=== Stated goal ===
Pick out the lines below with "pixels" and list them.

=== Data excerpt ===
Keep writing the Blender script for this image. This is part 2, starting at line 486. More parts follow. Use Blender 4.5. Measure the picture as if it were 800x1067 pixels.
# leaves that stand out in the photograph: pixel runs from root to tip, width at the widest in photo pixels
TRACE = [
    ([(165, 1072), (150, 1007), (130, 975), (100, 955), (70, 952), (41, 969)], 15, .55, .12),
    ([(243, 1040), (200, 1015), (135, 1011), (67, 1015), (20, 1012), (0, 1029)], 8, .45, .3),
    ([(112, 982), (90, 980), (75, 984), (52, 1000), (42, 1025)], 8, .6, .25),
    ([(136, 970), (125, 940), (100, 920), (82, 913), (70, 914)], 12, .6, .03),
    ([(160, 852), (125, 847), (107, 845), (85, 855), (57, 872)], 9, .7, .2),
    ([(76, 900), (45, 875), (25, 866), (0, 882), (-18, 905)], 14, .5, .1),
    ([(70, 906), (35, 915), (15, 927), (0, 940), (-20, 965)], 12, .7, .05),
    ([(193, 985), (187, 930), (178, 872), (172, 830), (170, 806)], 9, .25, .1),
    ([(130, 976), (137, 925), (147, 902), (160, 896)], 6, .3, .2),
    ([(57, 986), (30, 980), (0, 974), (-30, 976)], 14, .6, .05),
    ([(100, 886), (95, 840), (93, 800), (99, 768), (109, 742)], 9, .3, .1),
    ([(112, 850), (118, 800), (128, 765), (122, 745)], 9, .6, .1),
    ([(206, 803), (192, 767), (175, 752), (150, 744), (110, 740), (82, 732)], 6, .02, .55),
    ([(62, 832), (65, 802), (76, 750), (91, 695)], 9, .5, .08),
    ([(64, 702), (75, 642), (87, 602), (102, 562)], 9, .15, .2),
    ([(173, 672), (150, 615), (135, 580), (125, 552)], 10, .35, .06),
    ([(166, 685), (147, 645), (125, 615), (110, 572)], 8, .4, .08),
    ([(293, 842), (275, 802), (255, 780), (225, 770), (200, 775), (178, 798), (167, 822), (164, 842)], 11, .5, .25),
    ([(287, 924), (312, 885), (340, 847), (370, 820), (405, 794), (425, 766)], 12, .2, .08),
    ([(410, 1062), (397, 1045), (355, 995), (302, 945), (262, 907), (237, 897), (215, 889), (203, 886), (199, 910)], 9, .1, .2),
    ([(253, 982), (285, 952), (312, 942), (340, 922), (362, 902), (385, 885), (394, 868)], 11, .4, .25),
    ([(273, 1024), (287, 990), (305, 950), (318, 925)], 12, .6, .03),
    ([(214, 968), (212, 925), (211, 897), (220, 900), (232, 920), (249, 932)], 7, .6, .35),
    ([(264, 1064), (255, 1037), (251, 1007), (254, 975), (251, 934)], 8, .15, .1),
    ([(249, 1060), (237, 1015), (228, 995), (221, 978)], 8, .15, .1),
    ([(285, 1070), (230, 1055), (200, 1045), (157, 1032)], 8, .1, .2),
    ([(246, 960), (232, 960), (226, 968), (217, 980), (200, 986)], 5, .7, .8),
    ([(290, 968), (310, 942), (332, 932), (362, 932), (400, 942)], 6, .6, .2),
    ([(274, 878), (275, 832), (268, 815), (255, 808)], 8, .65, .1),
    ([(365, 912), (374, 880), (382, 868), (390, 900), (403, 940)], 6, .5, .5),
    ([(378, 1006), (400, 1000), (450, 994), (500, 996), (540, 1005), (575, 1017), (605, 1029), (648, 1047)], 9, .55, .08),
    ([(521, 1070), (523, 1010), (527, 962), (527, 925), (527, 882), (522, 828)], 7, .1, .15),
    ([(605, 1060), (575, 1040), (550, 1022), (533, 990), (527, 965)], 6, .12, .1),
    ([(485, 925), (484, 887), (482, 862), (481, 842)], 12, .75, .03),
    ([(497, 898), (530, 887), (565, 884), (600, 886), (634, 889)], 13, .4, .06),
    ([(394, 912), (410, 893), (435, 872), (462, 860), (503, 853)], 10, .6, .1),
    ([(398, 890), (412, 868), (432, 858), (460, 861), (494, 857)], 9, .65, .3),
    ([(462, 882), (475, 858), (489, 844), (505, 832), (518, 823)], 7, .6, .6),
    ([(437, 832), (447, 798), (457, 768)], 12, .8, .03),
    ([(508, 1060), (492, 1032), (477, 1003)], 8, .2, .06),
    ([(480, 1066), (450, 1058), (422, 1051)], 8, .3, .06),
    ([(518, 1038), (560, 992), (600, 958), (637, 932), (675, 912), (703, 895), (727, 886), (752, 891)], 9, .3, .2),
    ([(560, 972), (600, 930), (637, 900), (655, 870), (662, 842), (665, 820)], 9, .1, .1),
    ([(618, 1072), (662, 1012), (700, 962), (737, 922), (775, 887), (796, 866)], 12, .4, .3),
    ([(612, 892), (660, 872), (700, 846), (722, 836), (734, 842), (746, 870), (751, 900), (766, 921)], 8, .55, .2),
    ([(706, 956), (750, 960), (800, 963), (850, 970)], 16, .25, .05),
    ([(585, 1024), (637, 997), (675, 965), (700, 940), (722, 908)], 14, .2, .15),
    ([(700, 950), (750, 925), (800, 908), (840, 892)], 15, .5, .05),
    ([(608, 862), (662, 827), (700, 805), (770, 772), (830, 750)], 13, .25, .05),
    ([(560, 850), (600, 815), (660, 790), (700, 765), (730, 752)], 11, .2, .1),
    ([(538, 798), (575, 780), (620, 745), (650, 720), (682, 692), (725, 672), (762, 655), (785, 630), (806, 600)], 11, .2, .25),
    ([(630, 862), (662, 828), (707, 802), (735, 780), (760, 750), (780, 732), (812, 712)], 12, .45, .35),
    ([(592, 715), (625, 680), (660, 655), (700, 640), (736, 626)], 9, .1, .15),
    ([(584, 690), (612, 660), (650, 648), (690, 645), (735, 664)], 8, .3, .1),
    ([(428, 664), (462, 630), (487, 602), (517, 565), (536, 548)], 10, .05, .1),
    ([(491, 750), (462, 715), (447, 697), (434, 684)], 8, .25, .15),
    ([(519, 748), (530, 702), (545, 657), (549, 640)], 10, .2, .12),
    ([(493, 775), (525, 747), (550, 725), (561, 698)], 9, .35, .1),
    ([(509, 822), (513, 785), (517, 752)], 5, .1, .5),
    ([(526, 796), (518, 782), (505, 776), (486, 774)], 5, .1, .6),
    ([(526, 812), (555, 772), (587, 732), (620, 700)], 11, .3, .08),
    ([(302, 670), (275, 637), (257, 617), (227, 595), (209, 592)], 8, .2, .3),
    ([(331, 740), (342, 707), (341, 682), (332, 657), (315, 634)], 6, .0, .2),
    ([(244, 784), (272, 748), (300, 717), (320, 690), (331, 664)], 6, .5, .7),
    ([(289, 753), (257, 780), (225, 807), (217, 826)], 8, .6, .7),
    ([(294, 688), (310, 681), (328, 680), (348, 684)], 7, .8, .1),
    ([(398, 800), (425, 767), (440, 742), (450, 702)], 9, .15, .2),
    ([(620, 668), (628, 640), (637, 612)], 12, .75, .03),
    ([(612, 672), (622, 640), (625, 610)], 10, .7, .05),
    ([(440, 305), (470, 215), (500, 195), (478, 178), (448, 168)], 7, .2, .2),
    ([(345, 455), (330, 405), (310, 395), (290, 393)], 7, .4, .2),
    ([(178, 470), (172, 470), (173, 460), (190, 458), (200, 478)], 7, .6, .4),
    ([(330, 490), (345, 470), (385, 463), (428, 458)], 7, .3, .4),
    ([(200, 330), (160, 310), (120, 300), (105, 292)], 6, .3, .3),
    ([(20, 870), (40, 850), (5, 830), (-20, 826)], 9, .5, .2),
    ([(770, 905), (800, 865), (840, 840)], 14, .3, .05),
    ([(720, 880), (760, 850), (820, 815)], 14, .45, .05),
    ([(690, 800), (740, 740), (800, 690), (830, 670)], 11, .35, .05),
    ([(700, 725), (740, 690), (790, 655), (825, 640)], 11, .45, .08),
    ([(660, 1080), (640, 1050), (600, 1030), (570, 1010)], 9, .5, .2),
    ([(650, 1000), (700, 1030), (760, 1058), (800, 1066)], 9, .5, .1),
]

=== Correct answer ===
Keep writing the Blender script for this image. This is part 2, starting at line 486. More parts follow. Use Blender 4.5. Measure the picture as if it were 800x1067 pixels.
# leaves that stand out in the photograph: pixel runs from root to tip, width at the widest in photo pixels